Looking back and knowing the capability of the shuttle and being somewhat troubled, quite a bit troubled by what I hear and read about NASA wanting to retire it, although I understand their reasoning. Some view it as a flawed design. I don’t view it as a flawed design. You need to relook at how you operate it. I hadn’t been particularly pleased with the operation of the shuttle. Watching all this foam fall off and not even raising your hand. But then, after all that occurred, nobody stopped and stripped all that foam off and maybe replaced it with cork that’s heavier, that’s got some tensile strength that you can anchor it on there with glue or whatever you want to do. And it’s going to cost you some performance.

NASA has been biased too much. And they certainly started this in the shuttle main engine in the direction of performance where if you back off a little bit, the system will be a lot more robust, serve you a lot better over the long haul, and maybe you don’t push too much in some of these directions that have got us in trouble.

I’ll just give one statistic that I remember really impressed me during our initial astronaut training when they were talking about the main engine. The high pressure turbopump is a device that is about the size of a typical automobile engine. It produces 50,000 horsepower just to pump the liquid oxygen at high pressure. That really gets your attention. When you talk about pushing the state of the art and trying to get a lot of power out of a small volume, that just really amazed me.

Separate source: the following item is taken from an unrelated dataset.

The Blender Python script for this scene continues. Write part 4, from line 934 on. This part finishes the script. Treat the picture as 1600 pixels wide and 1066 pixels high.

In summary, if I look back on the program, there were two key components that were paramount to the success that the shuttle engine enjoyed. One was a decision to use the Integrated Subsystem Test Be (ISTB), to get away from the serial component test and then the systems test to try to combine it and do a systems engineering job from day one. And the other one which may be a little bit more important, but just as important, was the philosophy in the program of test to failure. Know where the failures are.